■ TASK DESCRIPTION
All of the material below is to be repeated exactly.

+++++

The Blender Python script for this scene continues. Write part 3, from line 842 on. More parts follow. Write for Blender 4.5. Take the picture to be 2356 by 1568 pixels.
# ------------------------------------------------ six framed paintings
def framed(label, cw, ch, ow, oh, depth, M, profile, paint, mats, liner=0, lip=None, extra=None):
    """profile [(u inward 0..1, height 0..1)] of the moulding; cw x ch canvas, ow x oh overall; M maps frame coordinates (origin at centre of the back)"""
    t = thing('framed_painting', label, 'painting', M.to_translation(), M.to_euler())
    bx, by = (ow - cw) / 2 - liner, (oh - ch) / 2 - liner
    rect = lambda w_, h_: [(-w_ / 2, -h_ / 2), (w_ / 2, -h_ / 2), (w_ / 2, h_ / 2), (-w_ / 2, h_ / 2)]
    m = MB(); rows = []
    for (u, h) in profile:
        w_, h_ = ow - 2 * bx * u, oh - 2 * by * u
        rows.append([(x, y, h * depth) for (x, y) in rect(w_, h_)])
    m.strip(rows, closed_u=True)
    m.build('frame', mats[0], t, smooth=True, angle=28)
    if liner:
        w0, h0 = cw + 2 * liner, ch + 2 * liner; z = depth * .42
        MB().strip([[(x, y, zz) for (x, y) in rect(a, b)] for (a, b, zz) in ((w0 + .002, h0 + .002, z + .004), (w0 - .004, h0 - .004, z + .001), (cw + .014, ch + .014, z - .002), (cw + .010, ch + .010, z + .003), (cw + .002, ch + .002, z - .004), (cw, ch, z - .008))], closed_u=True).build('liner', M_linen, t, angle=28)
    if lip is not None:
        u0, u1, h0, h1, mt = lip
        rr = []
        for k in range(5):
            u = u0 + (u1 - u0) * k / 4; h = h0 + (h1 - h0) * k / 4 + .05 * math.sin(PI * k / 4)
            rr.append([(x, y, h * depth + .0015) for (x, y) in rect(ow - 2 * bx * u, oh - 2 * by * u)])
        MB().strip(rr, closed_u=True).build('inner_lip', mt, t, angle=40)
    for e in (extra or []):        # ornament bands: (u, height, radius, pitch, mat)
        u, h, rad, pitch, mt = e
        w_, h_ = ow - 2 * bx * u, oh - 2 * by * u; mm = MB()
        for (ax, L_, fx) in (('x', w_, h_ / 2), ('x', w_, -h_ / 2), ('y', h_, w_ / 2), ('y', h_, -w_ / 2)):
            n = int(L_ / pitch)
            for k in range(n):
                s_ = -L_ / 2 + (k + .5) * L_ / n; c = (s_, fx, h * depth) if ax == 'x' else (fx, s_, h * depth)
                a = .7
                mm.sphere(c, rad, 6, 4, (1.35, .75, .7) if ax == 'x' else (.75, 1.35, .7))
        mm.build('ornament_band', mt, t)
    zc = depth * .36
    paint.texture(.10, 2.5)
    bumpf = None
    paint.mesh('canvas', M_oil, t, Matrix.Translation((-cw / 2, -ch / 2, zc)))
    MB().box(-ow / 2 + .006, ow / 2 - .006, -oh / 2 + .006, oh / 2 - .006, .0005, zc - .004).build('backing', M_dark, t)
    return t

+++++

■ CORRECT ANSWER
The Blender Python script for this scene continues. Write part 3, from line 842 on. More parts follow. Write for Blender 4.5. Take the picture to be 2356 by 1568 pixels.
# ------------------------------------------------ six framed paintings
def framed(label, cw, ch, ow, oh, depth, M, profile, paint, mats, liner=0, lip=None, extra=None):
    """profile [(u inward 0..1, height 0..1)] of the moulding; cw x ch canvas, ow x oh overall; M maps frame coordinates (origin at centre of the back)"""
    t = thing('framed_painting', label, 'painting', M.to_translation(), M.to_euler())
    bx, by = (ow - cw) / 2 - liner, (oh - ch) / 2 - liner
    rect = lambda w_, h_: [(-w_ / 2, -h_ / 2), (w_ / 2, -h_ / 2), (w_ / 2, h_ / 2), (-w_ / 2, h_ / 2)]
    m = MB(); rows = []
    for (u, h) in profile:
        w_, h_ = ow - 2 * bx * u, oh - 2 * by * u
        rows.append([(x, y, h * depth) for (x, y) in rect(w_, h_)])
    m.strip(rows, closed_u=True)
    m.build('frame', mats[0], t, smooth=True, angle=28)
    if liner:
        w0, h0 = cw + 2 * liner, ch + 2 * liner; z = depth * .42
        MB().strip([[(x, y, zz) for (x, y) in rect(a, b)] for (a, b, zz) in ((w0 + .002, h0 + .002, z + .004), (w0 - .004, h0 - .004, z + .001), (cw + .014, ch + .014, z - .002), (cw + .010, ch + .010, z + .003), (cw + .002, ch + .002, z - .004), (cw, ch, z - .008))], closed_u=True).build('liner', M_linen, t, angle=28)
    if lip is not None:
        u0, u1, h0, h1, mt = lip
        rr = []
        for k in range(5):
            u = u0 + (u1 - u0) * k / 4; h = h0 + (h1 - h0) * k / 4 + .05 * math.sin(PI * k / 4)
            rr.append([(x, y, h * depth + .0015) for (x, y) in rect(ow - 2 * bx * u, oh - 2 * by * u)])
        MB().strip(rr, closed_u=True).build('inner_lip', mt, t, angle=40)
    for e in (extra or []):        # ornament bands: (u, height, radius, pitch, mat)
        u, h, rad, pitch, mt = e
        w_, h_ = ow - 2 * bx * u, oh - 2 * by * u; mm = MB()
        for (ax, L_, fx) in (('x', w_, h_ / 2), ('x', w_, -h_ / 2), ('y', h_, w_ / 2), ('y', h_, -w_ / 2)):
            n = int(L_ / pitch)
            for k in range(n):
                s_ = -L_ / 2 + (k + .5) * L_ / n; c = (s_, fx, h * depth) if ax == 'x' else (fx, s_, h * depth)
                a = .7
                mm.sphere(c, rad, 6, 4, (1.35, .75, .7) if ax == 'x' else (.75, 1.35, .7))
        mm.build('ornament_band', mt, t)
    zc = depth * .36
    paint.texture(.10, 2.5)
    bumpf = None
    paint.mesh('canvas', M_oil, t, Matrix.Translation((-cw / 2, -ch / 2, zc)))
    MB().box(-ow / 2 + .006, ow / 2 - .006, -oh / 2 + .006, oh / 2 - .006, .0005, zc - .004).build('backing', M_dark, t)
    return t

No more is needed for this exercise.